_Challenge:_
Omit all images, then return the remaining material exactly as it stands.

### Supplied information

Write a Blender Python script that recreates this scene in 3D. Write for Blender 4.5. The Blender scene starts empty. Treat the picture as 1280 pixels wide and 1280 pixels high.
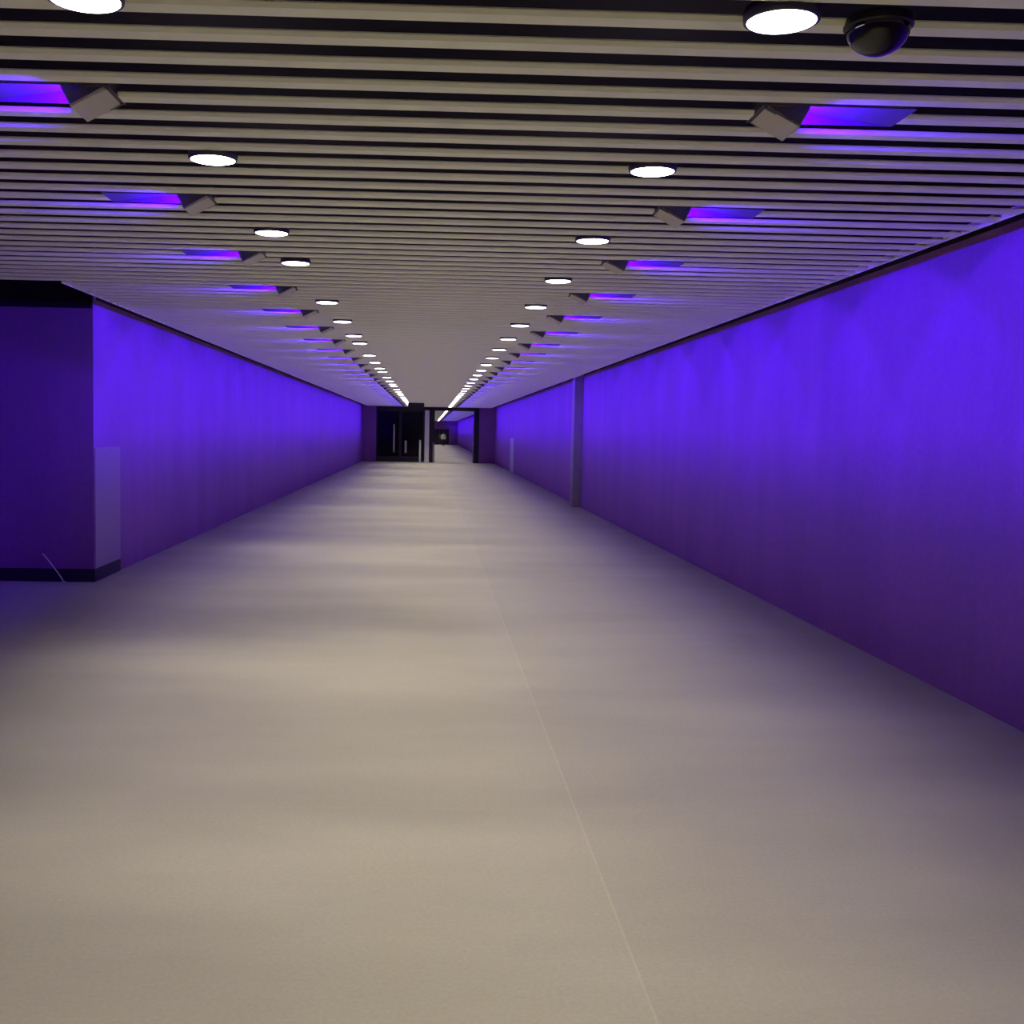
import bpy, bmesh, math, random
from mathutils import Vector, Matrix
random.seed(4)
scene = bpy.context.scene
COL = scene.collection
PI = math.pi
C = 2.975            # underside of the slatted ceiling
XR, XL = 3.52, -3.60  # wall faces
YP = 60.4            # the portal across the corridor
YE = 140.0           # far end of the corridor
P = 0.2464           # slat pitch
MOD = 8 * P

# ---------------------------------------------------------------- helpers
def link(o, parent=None):
    COL.objects.link(o)
    if parent is not None:
        o.parent = parent
    return o

def obj(name, bm, mats, parent=None, smooth=False):
    bmesh.ops.recalc_face_normals(bm, faces=bm.faces[:])
    me = bpy.data.meshes.new(name)
    bm.to_mesh(me); bm.free()
    for m in (mats if isinstance(mats, (list, tuple)) else [mats]):
        me.materials.append(m)
    if smooth:
        for p in me.polygons:
            p.use_smooth = True
    return link(bpy.data.objects.new(name, me), parent)

def box(bm, x0, x1, y0, y1, z0, z1, mat=0):
    v = [bm.verts.new((x, y, z)) for x in (x0, x1) for y in (y0, y1) for z in (z0, z1)]
    for q in ((0,1,3,2), (4,6,7,5), (0,4,5,1), (2,3,7,6), (0,2,6,4), (1,5,7,3)):
        f = bm.faces.new([v[i] for i in q]); f.material_index = mat
    return v

def boxbm(*a, bevel=0.0):
    bm = bmesh.new(); box(bm, *a)
    if bevel:
        bmesh.ops.bevel(bm, geom=bm.edges[:], offset=bevel, segments=2, affect='EDGES')
    return bm

def lathe(bm, prof, n=40, c=(0, 0, 0), close=False):
    rings = []
    for r, z in prof:
        if r < 1e-6:
            rings.append([bm.verts.new((c[0], c[1], c[2] + z))])
        else:
            rings.append([bm.verts.new((c[0] + r*math.cos(2*PI*k/n), c[1] + r*math.sin(2*PI*k/n), c[2] + z)) for k in range(n)])
    pairs = list(zip(rings, rings[1:]))
    if close:
        pairs.append((rings[-1], rings[0]))
    for a, b in pairs:
        for k in range(n):
            k2 = (k + 1) % n
            if len(a) == 1 and len(b) == 1: continue
            if len(a) == 1: bm.faces.new((a[0], b[k], b[k2]))
            elif len(b) == 1: bm.faces.new((a[k], a[k2], b[0]))
            else: bm.faces.new((a[k], a[k2], b[k2], b[k]))

def prism_xz(bm, pts, y0, y1):
    a = [bm.verts.new((x, y0, z)) for x, z in pts]
    b = [bm.verts.new((x, y1, z)) for x, z in pts]
    n = len(pts)
    bm.faces.new(a); bm.faces.new(b[::-1])
    for i in range(n):
        j = (i + 1) % n
        bm.faces.new((a[i], b[i], b[j], a[j]))

def tube(bm, pts, r, n=8):
    rings = []
    for i, p in enumerate(pts):
        p = Vector(p)
        d = (Vector(pts[min(i+1, len(pts)-1)]) - Vector(pts[max(i-1, 0)])).normalized()
        u = d.cross(Vector((0.3, 0.9, 0.2))).normalized(); w = d.cross(u)
        rings.append([bm.verts.new(p + r*(math.cos(2*PI*k/n)*u + math.sin(2*PI*k/n)*w)) for k in range(n)])
    for a, b in zip(rings, rings[1:]):
        for k in range(n):
            bm.faces.new((a[k], a[(k+1) % n], b[(k+1) % n], b[k]))
    bm.faces.new(rings[0]); bm.faces.new(rings[-1][::-1])

def struct(name, bm, mats, parent=None):
    o = obj(name, bm, mats, parent)
    if parent is None:
        o['kind'] = 'structure'
    return o

def tag(o, label, cat, group=None):
    o['label'] = label; o['category'] = cat
    if group: o['group'] = group
    return o

def thing(name, label, cat, loc=(0, 0, 0), rz=0.0, group=None):
    o = bpy.data.objects.new(name, None)
    o.empty_display_size = 0.1
    o.location = loc; o.rotation_euler = (0, 0, rz)
    link(o)
    return tag(o, label, cat, group)

def dup(root, loc, rz, label, group):
    r = root.copy(); COL.objects.link(r)
    r.location = loc; r.rotation_euler = (0, 0, rz)
    r['label'] = label; r['group'] = group
    for ch in list(root.children):
        c = ch.copy(); COL.objects.link(c); c.parent = r
    return r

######

_Solution to this problem:_
Write a Blender Python script that recreates this scene in 3D. Write for Blender 4.5. The Blender scene starts empty. Treat the picture as 1280 pixels wide and 1280 pixels high.
import bpy, bmesh, math, random
from mathutils import Vector, Matrix
random.seed(4)
scene = bpy.context.scene
COL = scene.collection
PI = math.pi
C = 2.975            # underside of the slatted ceiling
XR, XL = 3.52, -3.60  # wall faces
YP = 60.4            # the portal across the corridor
YE = 140.0           # far end of the corridor
P = 0.2464           # slat pitch
MOD = 8 * P

# ---------------------------------------------------------------- helpers
def link(o, parent=None):
    COL.objects.link(o)
    if parent is not None:
        o.parent = parent
    return o

def obj(name, bm, mats, parent=None, smooth=False):
    bmesh.ops.recalc_face_normals(bm, faces=bm.faces[:])
    me = bpy.data.meshes.new(name)
    bm.to_mesh(me); bm.free()
    for m in (mats if isinstance(mats, (list, tuple)) else [mats]):
        me.materials.append(m)
    if smooth:
        for p in me.polygons:
            p.use_smooth = True
    return link(bpy.data.objects.new(name, me), parent)

def box(bm, x0, x1, y0, y1, z0, z1, mat=0):
    v = [bm.verts.new((x, y, z)) for x in (x0, x1) for y in (y0, y1) for z in (z0, z1)]
    for q in ((0,1,3,2), (4,6,7,5), (0,4,5,1), (2,3,7,6), (0,2,6,4), (1,5,7,3)):
        f = bm.faces.new([v[i] for i in q]); f.material_index = mat
    return v

def boxbm(*a, bevel=0.0):
    bm = bmesh.new(); box(bm, *a)
    if bevel:
        bmesh.ops.bevel(bm, geom=bm.edges[:], offset=bevel, segments=2, affect='EDGES')
    return bm

def lathe(bm, prof, n=40, c=(0, 0, 0), close=False):
    rings = []
    for r, z in prof:
        if r < 1e-6:
            rings.append([bm.verts.new((c[0], c[1], c[2] + z))])
        else:
            rings.append([bm.verts.new((c[0] + r*math.cos(2*PI*k/n), c[1] + r*math.sin(2*PI*k/n), c[2] + z)) for k in range(n)])
    pairs = list(zip(rings, rings[1:]))
    if close:
        pairs.append((rings[-1], rings[0]))
    for a, b in pairs:
        for k in range(n):
            k2 = (k + 1) % n
            if len(a) == 1 and len(b) == 1: continue
            if len(a) == 1: bm.faces.new((a[0], b[k], b[k2]))
            elif len(b) == 1: bm.faces.new((a[k], a[k2], b[0]))
            else: bm.faces.new((a[k], a[k2], b[k2], b[k]))

def prism_xz(bm, pts, y0, y1):
    a = [bm.verts.new((x, y0, z)) for x, z in pts]
    b = [bm.verts.new((x, y1, z)) for x, z in pts]
    n = len(pts)
    bm.faces.new(a); bm.faces.new(b[::-1])
    for i in range(n):
        j = (i + 1) % n
        bm.faces.new((a[i], b[i], b[j], a[j]))

def tube(bm, pts, r, n=8):
    rings = []
    for i, p in enumerate(pts):
        p = Vector(p)
        d = (Vector(pts[min(i+1, len(pts)-1)]) - Vector(pts[max(i-1, 0)])).normalized()
        u = d.cross(Vector((0.3, 0.9, 0.2))).normalized(); w = d.cross(u)
        rings.append([bm.verts.new(p + r*(math.cos(2*PI*k/n)*u + math.sin(2*PI*k/n)*w)) for k in range(n)])
    for a, b in zip(rings, rings[1:]):
        for k in range(n):
            bm.faces.new((a[k], a[(k+1) % n], b[(k+1) % n], b[k]))
    bm.faces.new(rings[0]); bm.faces.new(rings[-1][::-1])

def struct(name, bm, mats, parent=None):
    o = obj(name, bm, mats, parent)
    if parent is None:
        o['kind'] = 'structure'
    return o

def tag(o, label, cat, group=None):
    o['label'] = label; o['category'] = cat
    if group: o['group'] = group
    return o

def thing(name, label, cat, loc=(0, 0, 0), rz=0.0, group=None):
    o = bpy.data.objects.new(name, None)
    o.empty_display_size = 0.1
    o.location = loc; o.rotation_euler = (0, 0, rz)
    link(o)
    return tag(o, label, cat, group)

def dup(root, loc, rz, label, group):
    r = root.copy(); COL.objects.link(r)
    r.location = loc; r.rotation_euler = (0, 0, rz)
    r['label'] = label; r['group'] = group
    for ch in list(root.children):
        c = ch.copy(); COL.objects.link(c); c.parent = r
    return r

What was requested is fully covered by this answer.